Eu não cresci amando o lugar de onde eu vim.
Nasci no interior do Piauí, numa cidade com menos de dez mil habitantes chamada São Francisco do Piauí, e desde muito cedo aprendi que sair dali era o único caminho para “vencer na vida”. Sempre ouvi meu povo se queixar da nossa terra, como se estar em qualquer outro lugar fosse sempre melhor, mais promissor, mais digno de orgulho.
Cresci sem me orgulhar dos nossos carnaubais, da vaquejada, do forró pé de serra, do Rio Piauí, da Igrejinha de Pedra, da nossa história… Tudo lá parecia menor e menos importante.
E foi assim que, na primeira oportunidade, vim para Teresina ainda adolescente. Para mim, menina do interior, a capital parecia um sonho. Mas foi logo no primeiro mês nessa terra que ouvi, pela primeira vez: “O piauiense odeia o Piauí”. No começo, achei exagero, mas com o tempo compreendi.
Essa dor que carregamos é quase inconsciente, uma ferida antiga. E esse sentimento é ainda mais forte quando pensamos nos outros 223 municípios que formam o estado.
Mas eu não culpo o nosso povo por esse ódio, por essa dor. A responsabilidade é de quem veio antes. De mais de dois séculos de governos que não cultivaram e nem cultivam esse afeto.
Como amar um estado que sempre vimos sendo sucateado e maltratado por quem deveria cuidar? Como se orgulhar de uma terra onde as oportunidades parecem sempre estar em outro lugar?
Nego Bispo, filósofo quilombola piauiense, disse uma vez: “Nossas trajetórias nos movem, nossa ancestralidade nos guia”.

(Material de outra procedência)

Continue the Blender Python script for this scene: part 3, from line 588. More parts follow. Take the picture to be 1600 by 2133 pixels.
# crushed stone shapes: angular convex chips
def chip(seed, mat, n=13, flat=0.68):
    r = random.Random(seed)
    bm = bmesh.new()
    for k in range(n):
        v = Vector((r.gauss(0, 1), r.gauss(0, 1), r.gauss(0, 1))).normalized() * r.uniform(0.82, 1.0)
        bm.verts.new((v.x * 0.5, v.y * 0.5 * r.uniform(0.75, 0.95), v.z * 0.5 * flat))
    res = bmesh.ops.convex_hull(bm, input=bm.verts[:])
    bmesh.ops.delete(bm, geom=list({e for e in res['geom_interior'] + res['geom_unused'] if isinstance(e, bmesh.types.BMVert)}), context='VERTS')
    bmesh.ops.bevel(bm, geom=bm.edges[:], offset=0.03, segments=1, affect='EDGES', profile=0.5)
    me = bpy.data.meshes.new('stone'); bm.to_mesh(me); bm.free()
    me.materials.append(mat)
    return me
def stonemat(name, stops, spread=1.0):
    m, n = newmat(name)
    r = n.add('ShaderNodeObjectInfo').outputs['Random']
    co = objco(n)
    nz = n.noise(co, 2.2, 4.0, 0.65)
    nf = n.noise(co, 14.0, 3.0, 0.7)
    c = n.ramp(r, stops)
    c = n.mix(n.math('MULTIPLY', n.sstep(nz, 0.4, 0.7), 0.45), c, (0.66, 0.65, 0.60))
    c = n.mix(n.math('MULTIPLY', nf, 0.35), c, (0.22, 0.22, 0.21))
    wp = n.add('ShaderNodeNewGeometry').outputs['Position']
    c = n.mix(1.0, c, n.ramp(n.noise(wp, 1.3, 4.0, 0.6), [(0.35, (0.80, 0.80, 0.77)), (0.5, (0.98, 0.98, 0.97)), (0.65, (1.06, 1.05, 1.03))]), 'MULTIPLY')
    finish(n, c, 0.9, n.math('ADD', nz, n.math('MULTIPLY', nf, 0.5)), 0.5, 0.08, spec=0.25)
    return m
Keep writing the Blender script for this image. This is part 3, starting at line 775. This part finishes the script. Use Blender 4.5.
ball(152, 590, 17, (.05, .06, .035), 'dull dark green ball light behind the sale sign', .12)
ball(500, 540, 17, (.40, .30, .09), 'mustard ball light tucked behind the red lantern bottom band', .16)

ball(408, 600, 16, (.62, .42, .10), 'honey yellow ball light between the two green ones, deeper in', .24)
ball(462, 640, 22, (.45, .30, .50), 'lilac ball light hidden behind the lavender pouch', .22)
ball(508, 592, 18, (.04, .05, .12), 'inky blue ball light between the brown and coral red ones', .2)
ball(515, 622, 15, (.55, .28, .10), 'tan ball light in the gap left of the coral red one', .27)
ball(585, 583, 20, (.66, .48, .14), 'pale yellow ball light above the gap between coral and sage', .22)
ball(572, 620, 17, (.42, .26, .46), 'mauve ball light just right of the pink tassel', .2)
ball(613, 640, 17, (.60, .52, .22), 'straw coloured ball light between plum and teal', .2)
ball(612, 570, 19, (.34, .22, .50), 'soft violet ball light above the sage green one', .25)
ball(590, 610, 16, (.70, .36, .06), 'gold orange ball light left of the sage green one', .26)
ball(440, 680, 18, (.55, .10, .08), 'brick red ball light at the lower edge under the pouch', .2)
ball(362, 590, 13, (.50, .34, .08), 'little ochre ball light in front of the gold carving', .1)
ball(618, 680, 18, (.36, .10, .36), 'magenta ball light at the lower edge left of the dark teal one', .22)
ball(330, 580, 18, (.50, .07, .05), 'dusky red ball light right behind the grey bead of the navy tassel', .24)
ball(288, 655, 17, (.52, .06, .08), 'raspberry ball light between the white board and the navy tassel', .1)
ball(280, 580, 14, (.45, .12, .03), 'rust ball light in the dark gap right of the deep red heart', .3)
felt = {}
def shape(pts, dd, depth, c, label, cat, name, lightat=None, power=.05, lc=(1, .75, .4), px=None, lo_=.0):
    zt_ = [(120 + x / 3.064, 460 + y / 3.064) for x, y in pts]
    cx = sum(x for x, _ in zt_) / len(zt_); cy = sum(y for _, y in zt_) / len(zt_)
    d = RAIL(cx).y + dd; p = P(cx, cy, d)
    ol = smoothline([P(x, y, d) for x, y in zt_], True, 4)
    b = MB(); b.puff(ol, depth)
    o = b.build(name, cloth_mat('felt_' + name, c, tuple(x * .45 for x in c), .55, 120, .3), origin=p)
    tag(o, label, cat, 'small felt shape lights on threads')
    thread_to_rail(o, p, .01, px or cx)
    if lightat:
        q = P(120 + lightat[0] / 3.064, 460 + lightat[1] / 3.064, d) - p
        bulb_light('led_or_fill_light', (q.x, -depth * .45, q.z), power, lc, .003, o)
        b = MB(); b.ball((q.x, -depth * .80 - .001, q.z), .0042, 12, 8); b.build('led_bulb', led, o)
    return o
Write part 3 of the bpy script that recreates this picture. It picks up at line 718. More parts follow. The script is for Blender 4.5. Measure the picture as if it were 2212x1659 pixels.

Entendi que é pelo caminho que percorremos, pelas experiências que vivemos, que começamos a entender quem somos. Mas que principalmente, é pela ancestralidade, pelo lugar de onde viemos e pelas raízes deixadas por aqueles que vieram antes de nós, que nos encontramos.
Para amar o Piauí, é preciso voltar os olhos para a nossa ancestralidade com respeito, crítica e curiosidade. Como quem abre um baú antigo e encontra um tesouro em forma de memória. É preciso reconhecer também a nossa trajetória, nossas lutas, escolhas, acertos e erros. Porque amar é difícil, não se aprende de um dia para o outro e nunca é um caminho linear.
Eu não nasci amando o lugar de onde vim. Mas, aos poucos, com paciência, escolho aprender a amar meu Piauí. E tudo aquilo que um dia julguei pequeno, os carnaubais, a vaquejada, o forró, o Rio Piauí… hoje tem minha admiração.
E espero que você, que leu este texto até aqui e se sente assim como eu, escolha aprender a amar o Piauí também.